Every one has been "Oxoized," as company employees say, to add what they variously refer to as the "wow" factor, the "eureka" factor or just the "why give a damn" factor.

Ever since Oxo came out with a Good Grips vegetable peeler in 1990 that changed the way America prepped mashed potatoes, the company has become so known for its hyper-clever takes on everyday things that the wow factor should be increasingly difficult to come by. But spending a few hours at the company's sprawling, sunny home base in the Chelsea Market here, where about 40 employees devote their days to sweating the extremely small stuff, makes it pretty clear that there is almost madness to the method.

God, after all, took a rest on the seventh day. "Oxonians," as they call themselves, can work for years to perfect a single product only to start trying to find something wrong with it as soon as it arrives from the factory. Good is never enough.
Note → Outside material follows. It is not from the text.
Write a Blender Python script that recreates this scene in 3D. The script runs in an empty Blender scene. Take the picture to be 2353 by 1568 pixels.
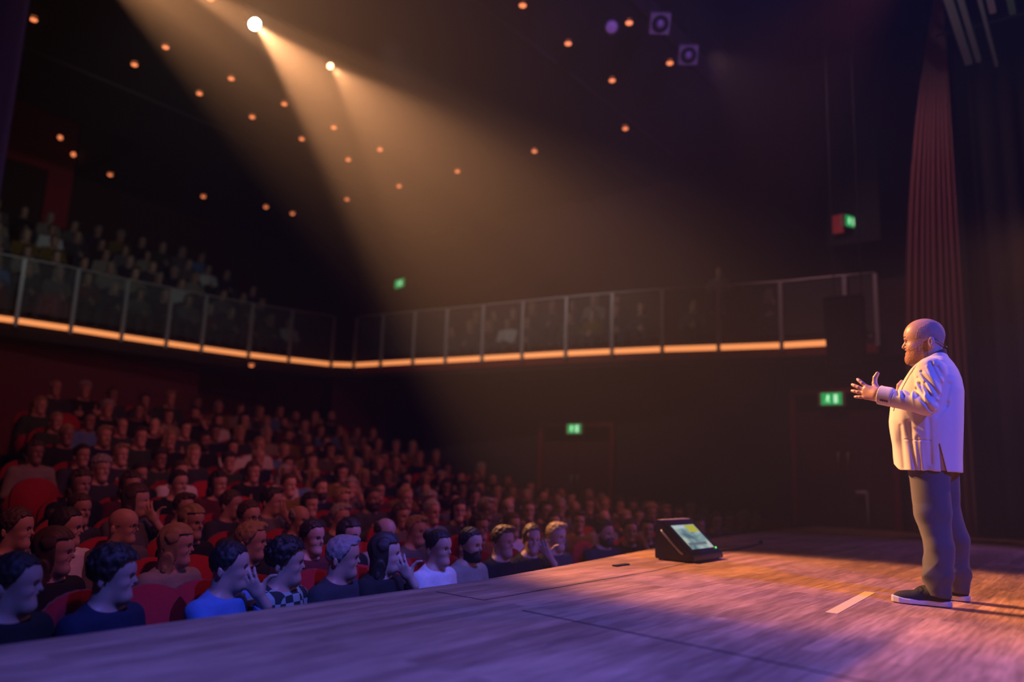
import bpy, bmesh, math, random
import numpy as np
from mathutils import Matrix, Vector

random.seed(7)
rng = np.random.default_rng(7)
PI = math.pi
C = bpy.context.scene.collection
SC = bpy.context.scene

# ------------------------------------------------------------------ camera
# axes: X runs along the stage lip, Y out into the auditorium, Z up, stage floor at z = 0
EYE = Vector((0.0, 0.0, 0.68))
VX, VY = np.array([2550 - 1176.5, 1145 - 784.0]), np.array([-1230 - 1176.5, 1010 - 784.0])
FPX = math.sqrt(-float(VX @ VY))
ax = np.array([VX[0], VX[1], FPX]); ax /= np.linalg.norm(ax)
ay = np.array([VY[0], VY[1], FPX]); ay /= np.linalg.norm(ay)
az = np.cross(ax, ay)
RT = np.stack([ax, ay, az], 1)            # world -> lens (right, down, forward)
right, down, fwd = RT[0], RT[1], RT[2]
cd = bpy.data.cameras.new('camera')
cam = bpy.data.objects.new('camera', cd); C.objects.link(cam)
cam.matrix_world = Matrix(((right[0], -down[0], -fwd[0], EYE.x), (right[1], -down[1], -fwd[1], EYE.y),
                           (right[2], -down[2], -fwd[2], EYE.z), (0, 0, 0, 1)))
cd.sensor_width = 36; cd.lens = 36 * FPX / 2353
cd.clip_start = 0.05; cd.clip_end = 100
cd.dof.use_dof = True; cd.dof.focus_distance = 5.12; cd.dof.aperture_fstop = 0.62
SC.camera = cam

# ------------------------------------------------------------------ view + world (air of the hall holds thin stage haze)
vs = SC.view_settings
SC.display_settings.display_device = 'sRGB'
vs.view_transform = 'Standard'; vs.look = 'None'; vs.exposure = 0.0; vs.gamma = 1.0; vs.use_curve_mapping = False
W = bpy.data.worlds.new('world'); SC.world = W; W.use_nodes = True
wn = W.node_tree.nodes; wl = W.node_tree.links
wn['Background'].inputs[0].default_value = (0.012, 0.008, 0.009, 1); wn['Background'].inputs[1].default_value = 0.05
hz = wn.new('ShaderNodeVolumeScatter')
hz.inputs['Color'].default_value = (1, 0.97, 0.93, 1)
hz.inputs['Density'].default_value = 0.0095; hz.inputs['Anisotropy'].default_value = 0.65
wl.new(hz.outputs[0], wn['World Output'].inputs['Volume'])
SC.cycles.volume_bounces = 0
SC.cycles.max_bounces = 6; SC.cycles.diffuse_bounces = 2; SC.cycles.glossy_bounces = 2
SC.cycles.transparent_max_bounces = 10

# ------------------------------------------------------------------ lights of the house, with added fill spots
def spot(name, loc, target, energy, color, angle, blend=0.3, radius=0.06):
    l = bpy.data.lights.new(name, 'SPOT'); l.energy = energy; l.color = color
    l.spot_size = math.radians(angle); l.spot_blend = blend; l.shadow_soft_size = radius
    o = bpy.data.objects.new(name, l); C.objects.link(o); o.location = loc
    o.rotation_euler = (Vector(target) - Vector(loc)).to_track_quat('-Z', 'Y').to_euler()
    return o
def area(name, loc, target, energy, color, sx, sy):
    l = bpy.data.lights.new(name, 'AREA'); l.shape = 'RECTANGLE'; l.size = sx; l.size_y = sy
    l.energy = energy; l.color = color
    o = bpy.data.objects.new(name, l); C.objects.link(o); o.location = loc
    o.rotation_euler = (Vector(target) - Vector(loc)).to_track_quat('-Z', 'Y').to_euler()
    return o
WARM = (1.0, 0.44, 0.185); AMBER = (1.0, 0.40, 0.20); BLUE = (0.08, 0.125, 1.0); PINK = (1.0, 0.20, 0.24)
FRONT = [(4.95, 10.27, 7.6), (6.49, 10.27, 7.6), (8.02, 10.27, 7.6)]     # profile spots on the lighting bridge over the stalls
AIMS = [(5.62, 1.02, 1.25), (6.15, 1.9, 0.0), (6.2, 1.9, 0.3)]
POWER = [8500, 10000, 2000]
CONE = [9.5, 23, 26]
for p, a, e, w in zip(FRONT, AIMS, POWER, CONE):
    d = (Vector(a) - Vector(p)).normalized()
    spot('front_profile_light', Vector(p) + d * 0.03, a, e, WARM, w, 0.5, 0.04)
spot('cut_profile_light', (3.40, 10.27, 7.6), (3.3, -0.8, 0.0), 6000, WARM, 17, 0.25, 0.0015)     # its flag cuts the pool along the lip
spot('blue_wash_light', (1.6, -0.9, 6.3), (2.7, 1.5, 0.0), 3000, BLUE, 48, 0.7, 0.10)
spot('blue_front_row_fill', (4.4, -0.6, 6.8), (4.7, 4.5, -0.1), 2000, BLUE, 15, 0.7, 0.08)  # added unseen spot that brings blue onto the front-row clothes
spot('blue_back_light', (3.9, -3.4, 4.6), (5.6, 1.0, 1.15), 1700, (0.05, 0.08, 1.0), 22, 0.6, 0.08)
spot('violet_back_light', (12.6, -1.6, 3.2), (9.8, 1.6, 0.0), 340, (0.30, 0.16, 1.0), 70, 0.8, 0.10)
spot('blue_drape_fill', (0.2, 0.9, 3.4), (0.8, 3.2, 6.0), 60, BLUE, 60, 0.8, 0.08)  # added unseen spot, only there to turn the edge drape blue
spot('curtain_fill', (11.6, 4.9, 7.9), (14.2, 2.0, 4.6), 230, (1.0, 0.46, 0.52), 85, 0.8, 0.1)  # unseen spot added to brighten the red curtain and its pleats
spot('batten_fill', (7.5, -0.5, 4.5), (11.3, 0.9, 7.0), 90, (0.9, 0.95, 1.0), 40, 0.8, 0.1)  # weak white spot added to lift the flown bars, no real fixture
spot('amber_side_light', (7.4, -0.30, 2.95), (4.6, 0.5, 0.3), 110, AMBER, 56, 0.4, 0.06)
for X_ in (3.0, 8.5): spot('house_wash_light', (X_, 1.2, 6.6), (X_ + 0.6, 9.2, 0.0), 540, PINK, 62, 0.7, 0.20)
spot('balcony_wash_light', (5.0, 9.0, 7.7), (8.0, 17.5, 4.6), 230, (0.88, 0.95, 0.93), 60, 0.9, 0.2)
spot('balcony_wash_light', (8.0, 9.0, 7.7), (15.0, 10.5, 4.6), 420, (1.0, 0.80, 0.78), 70, 0.9, 0.2)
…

"A lot of this is just a culture of people constantly looking for something wrong, not only other people's products but ours as well," said Alex Lee, the company's president, sitting in a room with a Planogram, a model for store displays that hangs floor to ceiling with every one of the 500-some Oxo innovations.

Some of those are revolutionary, some evolutionary, but all come to those four walls in much the same way: all ideas, all the time. You might not want to be married to an Oxonian, many of whom admit they are anal-retentives who would pick the most microscopic nit, but it's hard not to admire what they produce.